With students already coming to campus to begin their classes Thursday for the 2013-14 academic year, UC Berkeley officials summed up a range of successes and plans during a special media presentation Monday afternoon.
Initiatives underway include efforts to make it easier for students to access their online information via a one-stop website, programs to make the UC Berkeley experience more intellectually enriching, and a growing number of courses that include a public service component that’s designed to help students become global citizens.
“What we are trying to do as a campus is say that every student is important to us,” said Harry Le Grande, vice chancellor for student affairs. “We’re working hard so each student can have a great ‘total student experience’ inside and outside the classroom.”

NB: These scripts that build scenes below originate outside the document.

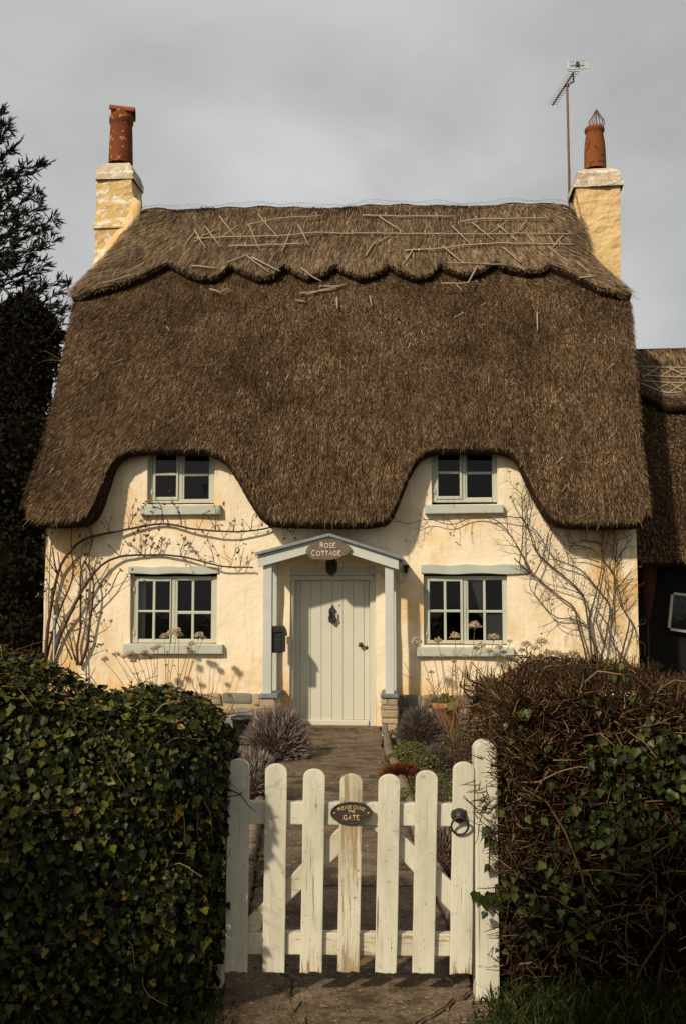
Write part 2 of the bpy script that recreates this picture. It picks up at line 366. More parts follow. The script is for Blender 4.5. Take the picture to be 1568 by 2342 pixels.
def strands(mb, P, Nn, D, L, W, lift, jit, mat, lean=0):
    n = len(P); S = norm(np.cross(D, Nn))
    lf = (lift[0] + (lift[1] - lift[0]) * rng.random(n))[:, None]; jt = rng.normal(0, jit, n)[:, None] + (lean if np.isscalar(lean) else np.asarray(lean)[:, None])
    d = norm(D + Nn * lf + S * jt)
    roll = norm(Nn + S * rng.normal(0, .55, n)[:, None])
    mb.blades(P - d * .03, d, roll, L[0] + (L[1] - L[0]) * rng.random(n), W[0] + (W[1] - W[0]) * rng.random(n), mat, .45)
mb = MB()
mb.grid(G, 0, True)
rim = []                                                            # the cut eave: round under and back to the wall
for j, u in enumerate(us):
    E = G[-1, j]; zt = E[2] + .02
    rim.append([E, E + (0, .02, -.05), E + (0, .09, -.075), np.array((E[0], -.10, E[2] - .05)), np.array((E[0], .06, zt))])
rim = np.array(rim).transpose(1, 0, 2); mb.grid(rim, 0, True)
TB = np.array([0, -.0, -.42])
for jj, sgn in ((0, 1), (NU - 1, -1)):                               # thick verge at each gable and back to the gable wall
    e = G[:, jj]; fk = np.clip((1 - ss) * 7, .12, 1)[:, None]; e2 = e + np.array((sgn * .03, .03, -.12)) * fk; e3 = e + np.array((sgn * .16, .10, -.30)) * fk; e4 = e + np.array((sgn * .5, .25, -.36)) * np.maximum(fk, .2)
    mb.grid(np.stack([e, e2, e3, e4]), 0, True)
Gb = G.copy(); Gb[..., 1] = 2 * YR - Gb[..., 1]
j_l = int(NU * .02)
back = np.array([[(lerp(XL[min(60, int(s * 60))], XR[min(60, int(s * 60))], u), 2 * YR - Lsec(s)[0], Lsec(s)[1]) for u in np.linspace(0, 1, 30)] for s in np.linspace(0, 1, 20)])
mb.grid(back, 0, True); mb.grid(np.stack([back[-1], back[-1] + (0, -.5, -.05)]), 0)
for k, sgn in ((0, 1), (29, -1)):
    e = back[:, k]; mb.grid(np.stack([e, e + (sgn * .16, -.1, -.3), e + (sgn * .5, -.2, -.36)]), 0)
    fr = np.array([[(XL if sgn > 0 else XR)[min(60, int(s * 60))], Lsec(s)[0], Lsec(s)[1]] for s in np.linspace(0, 1, 20)])[:8]
    mb.grid(np.stack([fr + (0, .02, -.03), (fr + e[:8]) / 2 + (0, 0, -.03), e[:8] + (0, -.02, -.03)]), 0)   # half hip round the chimney
    P, Nn, D, si, _ = sample(np.stack([fr, (fr + e[:8]) / 2, e[:8]]).transpose(1, 0, 2), np.tile(np.array((-.6 * sgn, 0, .8)), (8, 3, 1)), np.tile(np.array((-.8 * sgn, 0, -.6)), (8, 3, 1)), 1500)
    strands(mb, P, Nn, D, (.12, .25), (.008, .014), (.02, .2), .12, 1)
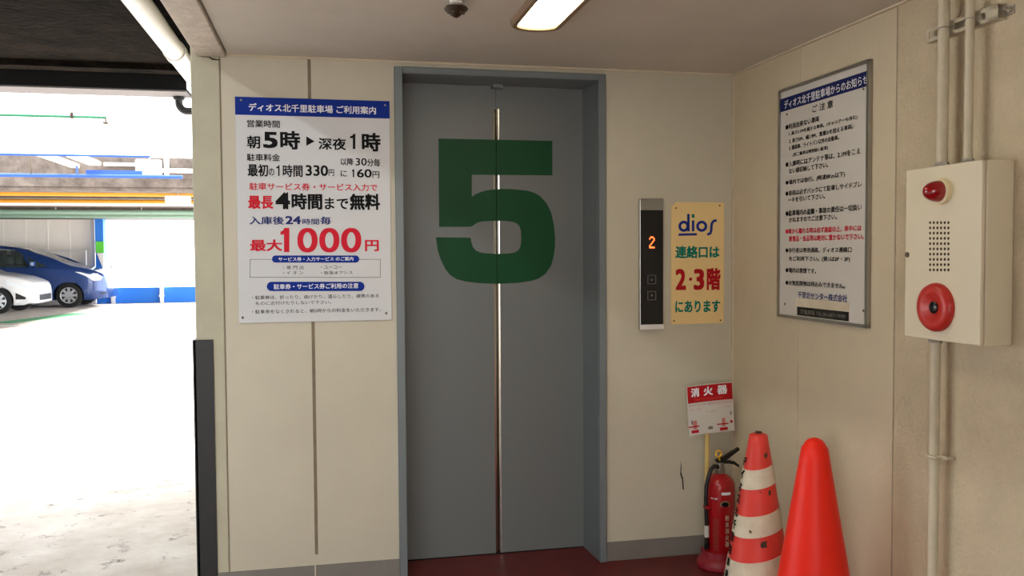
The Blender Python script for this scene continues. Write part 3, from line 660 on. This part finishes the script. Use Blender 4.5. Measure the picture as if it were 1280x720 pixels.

Financial aid, and particularly the university’s commitment to making the Cal education more accessible to both low- and middle-income families was also a point of pride, officials said. This year, underrepresented and non-traditional students received $800,000 in financial aid.
The university is also working to ensure that students have a range of support services and more meaningful connections to faculty, training more student advisors and empowering more people on campus to identify the signs of emotional distress or other struggles.
The incoming class includes 5,800 new freshman, 2,600 new transfer students and 3,000 new graduate students, according to data made available Monday. Women make up 53% of the incoming class, and underrepresented minorities make up 18%.
25% of freshman students first in family to attend a 4-year college
Twenty-five percent of students in the freshman class are the first in their family to attend a four-year college, and 81% came from public high schools. For 58%, English is not their first language. Twenty-two percent come from households with incomes below $45,000.
Twenty-four percent of the class hails from Bay Area counties, with another 16% from the Los Angeles area. Thirty percent come from outside the state, including 14% who have come to Berkeley from another country.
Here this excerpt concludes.